Firmato in basso a destra: "G. Rosati Roma"
Firmato in basso a destra "G. Rosati Roma".
Giulio Rosati è un'esponente di quella generazione di pittori romani, che si era affermata a livello internazionale nell'ultimo trentennio dell'Ottocento per l'uso virtuosistico dell'acquarello sulla scorta della lezione di Mariano Fortuny e grazie alla mediazione dell'influente mercante Adolphe Goupil. Tratto comune erano i colori briosi e vivaci, la scelta dei soggetti di genere in costume, la cura nell'esecuzione dei particolari e le dimensioni talvolta notevoli del supporto. Dipinti con maestria sono anche i dettagli di quest'opera raffigurante un mercante di tappeti, che presenta la sua mercanzia a due avventori, un uomo con la testa coperta da un shemagh colorato fermato da un agal giallo e blu e la vita segnata da una vivace fusciacca e una donna velata abbigliata con pantaloni all'odalisca, sullo sfondo di una città araba dalle tradizionali case basse. L'autore indugia sul tappeto e sui particolari delle vesti dai preziosi ricami fino ai bottoni che chiudono la casacca dell'uomo, resi con colori vivaci che contrastano con i toni più sfumati dello sfondo. Specialista indiscusso del genere orientalista, accanto a cui compaiono nella sua produzione più raramente temi genere in costume settecentesco, Rosati mette in scena un mondo arabo popolato di fieri cavalieri berberi e avvenenti odalische.

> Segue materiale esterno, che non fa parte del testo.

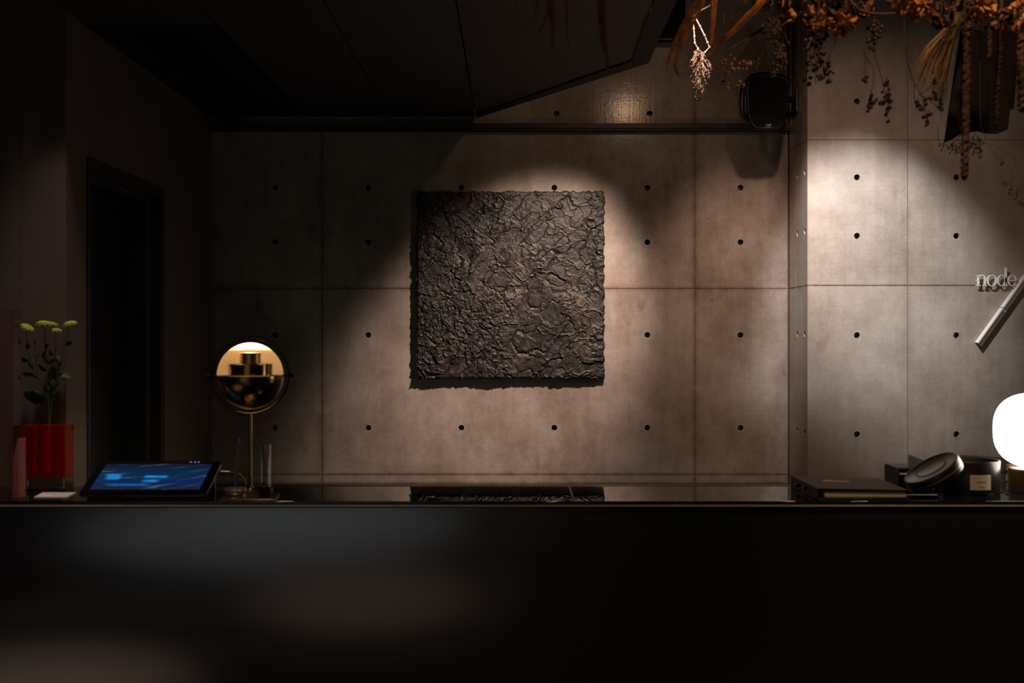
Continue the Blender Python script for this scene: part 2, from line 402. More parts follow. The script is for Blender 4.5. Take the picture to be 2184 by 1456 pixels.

Ricorrenti sono il tema del mercato, che permette di fare sfoggio di abilità nella descrizione della mercanzia, e dell'harem riccamente arredato con tappeti minuziosamente tratteggiati. Si tratta di un mondo arabo ricreato con grazia ed eleganza in sintonia con il successo che l'oriente misterioso e selvaggio aveva incontrato sin dall'inizio del secolo grazie a maestri del romanticismo francese, da Eugène Delacroix a Horace Vernet e Jean-Auguste Dominique Ingres. La ricca messe di fotografie, immagini e oggetti disponibili attraverso i numerosi viaggi di studio compiuti da esploratori occidentali libera nel corso della seconda metà dell'Ottocento il genere da ogni tensione romantica per lasciare spazio alla documentazione dei costumi e della vita quotidiana a opera di artisti viaggiatori come Jean-Léon Gérôme, John Frederich Lewis, Alberto Pasini e Cesare Biseo. La grande fortuna del genere, ma anche l'immenso patrimonio iconografico, permette, dunque, agli orientalisti attivi tra Otto e Novecento di far rivivere in studio un oriente mai visitato perso-nalmente, così come il contemporaneo Emilio Salgari raccontava un mondo esotico e lontano basandosi esclusivamente sulle descrizione e i resoconti dei viaggiatori, in un continuo equilibrio tra documentazione e narrazione fiabesca, scevra di elementi troppo realistici.